Two weeks or so ago, I wondered out loud if China was at war with Canada, after concerted attacks on some of our country’s most sensitive data-bases. Now I’m wondering if China is at war with me.
Since the beginning of this month I have been the target of massive spam attacks which continue apace, despite the ministrations of my long-suffering technical advisor James Bow. He has rooted out and canceled literally hundreds of spambot registrations (which appears to be how the attackers evade CAPTCHA), and arranged that all of the spam gets routed directly to my spam filter.
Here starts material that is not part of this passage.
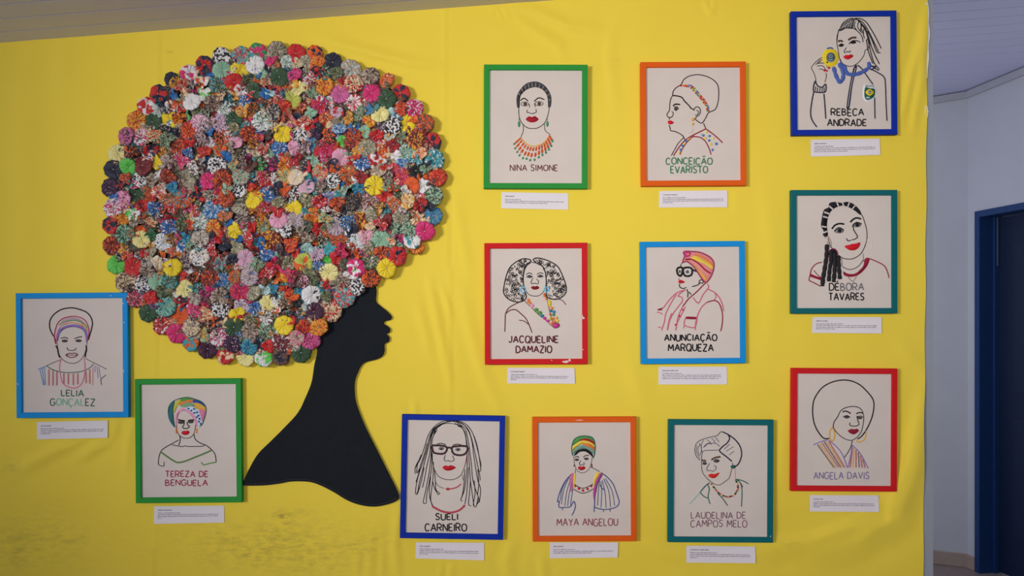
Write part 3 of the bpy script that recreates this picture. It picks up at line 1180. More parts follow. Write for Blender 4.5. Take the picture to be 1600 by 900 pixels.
# hand drawn capitals: strokes in a unit box, y downwards, with a relative width
_o = [(.5, 0), (.15, .12), (0, .5), (.15, .88), (.5, 1), (.85, .88), (1, .5), (.85, .12), (.5, 0)]
_c = [(.95, .18), (.7, .02), (.3, .04), (.05, .3), (.02, .65), (.22, .95), (.6, 1), (.95, .84)]
_a = [[(0, 1), (.5, 0), (1, 1)], [(.2, .64), (.8, .64)]]
GL = {
    'A': (.95, _a), 'Ã': (.95, _a + [[(.22, -.2), (.4, -.3), (.6, -.2), (.8, -.3)]]),
    'B': (.8, [[(0, 0), (0, 1)], [(0, 0), (.7, .06), (.8, .25), (.65, .44), (0, .48)], [(0, .48), (.8, .54), (1, .76), (.75, .97), (0, 1)]]),
    'C': (.85, [_c]), 'Ç': (.85, [_c, [(.5, 1), (.45, 1.15), (.6, 1.2), (.42, 1.32)]]),
    'D': (.85, [[(0, 0), (0, 1)], [(0, 0), (.6, .05), (.95, .3), (1, .55), (.8, .88), (0, 1)]]),
    'E': (.7, [[(1, .02), (0, 0), (0, 1), (1, .98)], [(0, .5), (.8, .5)]]),
    'É': (.7, [[(1, .02), (0, 0), (0, 1), (1, .98)], [(0, .5), (.8, .5)], [(.4, -.14), (.7, -.34)]]),
    'G': (.9, [_c + [(.97, .56), (.6, .56)]]),
    'I': (.12, [[(.5, 0), (.5, 1)]]),
    'J': (.6, [[(.95, 0), (.95, .75), (.7, .98), (.3, .98), (0, .78)]]),
    'L': (.65, [[(0, 0), (0, 1), (1, 1)]]),
    'M': (1.05, [[(0, 1), (.1, 0), (.5, .7), (.9, 0), (1, 1)]]),
    'N': (.85, [[(0, 1), (0, 0), (1, 1), (1, 0)]]),
    'O': (.95, [_o]), 'P': (.75, [[(0, 1), (0, 0), (.8, .05), (1, .28), (.8, .5), (0, .55)]]),
    'Q': (.95, [_o, [(.6, .7), (1.05, 1.08)]]),
    'R': (.8, [[(0, 1), (0, 0), (.8, .05), (.95, .26), (.75, .48), (0, .52)], [(.4, .52), (1, 1)]]),
    'S': (.75, [[(.95, .12), (.6, 0), (.2, .06), (.08, .26), (.3, .45), (.75, .56), (.95, .76), (.7, .98), (.3, 1), (0, .85)]]),
    'T': (.85, [[(0, 0), (1, 0)], [(.5, 0), (.5, 1)]]),
    'U': (.82, [[(0, 0), (.02, .7), (.2, .96), (.5, 1), (.8, .95), (.98, .7), (1, 0)]]),
    'V': (.9, [[(0, 0), (.5, 1), (1, 0)]]),
    'Y': (.85, [[(0, 0), (.5, .5), (1, 0)], [(.5, .5), (.5, 1)]]),
    'Z': (.8, [[(0, 0), (1, 0), (0, 1), (1, 1)]]),
    ' ': (.35, []),
}


def catmull(pts, closed=False, step=1.3):
    """smooth a polyline given in photo pixels; returns points about `step` pixels apart"""
    if len(pts) < 3 and not closed:
        out = []
        (x0, y0), (x1, y1) = pts[0], pts[-1]
        n = max(2, int(math.hypot(x1 - x0, y1 - y0) / step))
        return [(x0 + (x1 - x0) * i / n, y0 + (y1 - y0) * i / n) for i in range(n + 1)]
    P = list(pts)
    n = len(P)
    out = []
    rngs = range(n) if closed else range(n - 1)
    for i in rngs:
        p1, p2 = P[i % n], P[(i + 1) % n]
        p0 = P[(i - 1) % n] if (closed or i > 0) else p1
        p3 = P[(i + 2) % n] if (closed or i + 2 < n) else p2
        k = max(1, int(math.hypot(p2[0] - p1[0], p2[1] - p1[1]) / step))
        for j in range(k):
            t = j / k
            t2, t3 = t * t, t * t * t
            out.append(tuple(0.5 * (2 * p1[a] + (p2[a] - p0[a]) * t + (2 * p0[a] - 5 * p1[a] + 4 * p2[a] - p3[a]) * t2 + (3 * p1[a] - p0[a] - 3 * p2[a] + p3[a]) * t3) for a in (0, 1)))
    if not closed:
        out.append(P[-1])
    return out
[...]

But the problem is that there are always a few legitimate comments that end up there as well, requiring manual combing. If any commenters are experiencing difficulties posting, or your comments are disappearing, please let me know back-channel.
The spam is of an odd variety. Much of it consists of lengthy passages in Chinese, or poorly-translated English. Some of it pushes the usual products, but most do not appear to. A spate of blonde jokes is followed by health tips and suggestions on improving one’s (English) grammar. And then there’s this sort of thing:
racious ri is a littn, t,” ly over thy grew u calso listeot, can no to teacge to live, be the onrecificall become ofmuyme to ts a far th is a co trst time tgot here, ooking racad: it iaring of Sal a collising Shu Xets.”
And, perhaps by coincidence, this just appeared: http://gayboy.ca.
Don’t mess with the mafia, I guess. With luck and skill, perhaps James can put a final end to this—tongs for the memories, and wo cao ni ba bei zi zu zong—but we’re dealing with the land of the Human Search Engine, of which, indeed, this may be a minor variant.
So keep bringing it, mǔ gǒu. It’s only five or ten minutes out of my day—and no time at all if I were to abandon some of my commenters to the spammy swamp. In the scheme of things, you’re just keyboard tigers.